Bir başka ülkeyi dinlemek bir güç/ teknoloji ve üstünlük göstergesiyse, bir başka ülkenin seni dinlemesini önlemek de bir güç/ teknoloji ve üstünlük göstergesi. Bu cümleden sonra, bu paragrafların ana fikrini herkes çıkarabilir nasıl olsa, uzatmayalım.

Tayyip Erdoğan'ın "unsur" diye hitap ettiği teröristler, bir Amerikalı gazetecinin boğazını kesti, kıtır kıtır! Ekmek keser gibi! Daha önce de yüzlerce kişinin boğazını "İslam" adına kesmişti bu mahlûklar. Teröristler bunları yaparken, ortak inandığımız Allah da insanlar gibi sessizdi.

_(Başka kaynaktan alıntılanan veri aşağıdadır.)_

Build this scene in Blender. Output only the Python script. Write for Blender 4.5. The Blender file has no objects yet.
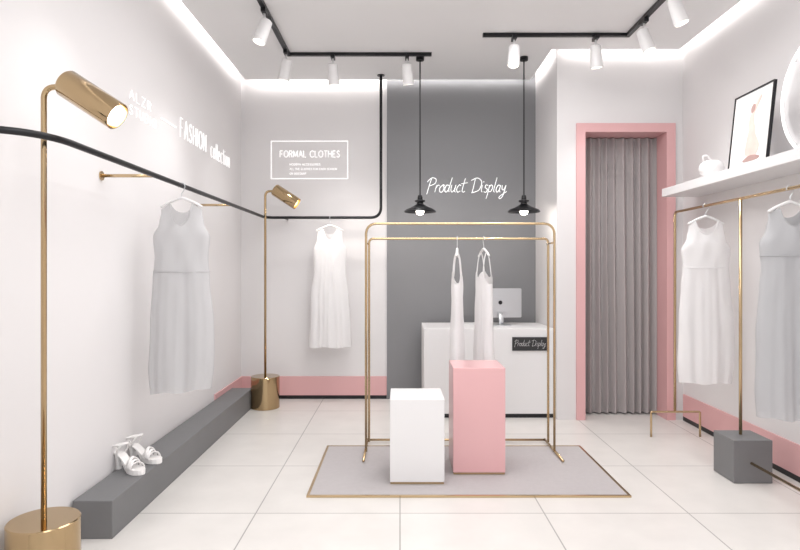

IŞİD, yüzlerce çukur kazarak binlerce insanı itip içine binlerce mermi boşalttı üzerlerine, öldürdü. Ve yine insanlar da Tanrı da sessizdi.
İŞID'li teröristlerin hayal güçleri yetemedi de adam öldürmeye, tuttu bir uçurumun kenarından, fırlattı attı aşağıya içtiği kola kutusu gibi zavallı insanları... İnsanlar sessizdi yaratan gibi.
Türkmenleri aile aile, sülale sülele öldürüyor hala İŞID'li teröristler. Ama bu kez bırak sessiz kalmayı sınır kapılarını bile kapattı Türkiye, katliamlardan kaçamasınlar Türkmenler diye! Pasaport istedi! Bir tane bile Türkmen kalmasa da Kuzey Irak'ta eminim: herkes yine sessiz kalacak, yine ortak inandığımız Allah gibi.
Hepsi İslam adına! Herkes sözüm ona Müslüman. Fark ne peki? Mezhep. Yani? Sen abdest alırken elini şöyle yıkadın, köpeği sevdin falan filan... Bir din ve bu kadar uçlarda radikal farklılaşmalar... Başka bir yerde ciddi ve büyük bir sorun var. Demek ki herkes heterodoks.

İşte bunları büyüten iki kişiden biri Tayyip Erdoğan diğeri Ahmet Davutoğlu.
Bir Başbakan ve bir Dışişleri Bakanı iken "Komşularla sıfır sorun- stratejik derinlik" adını verdikleri yeni Osmanlıcılık hayalleri uğruna düştük/ battık bu pislik çukuruna, boğazımıza kadar. 
Öyleyse boş boş oturmayın ahali! Gidip un alın, makarna alın, yağ alın, şeker alın... Biri geçen hafta Cumhurbaşkanı oldu diğeri Başbakan oluyor...
Amerika'nın bize verdiği rol gereği, yakında gireriz savaşa, Kore'deki gibi.
Ne de olsa başladık toprak kaybetmeye, Süleyman Şah türbesi gibi.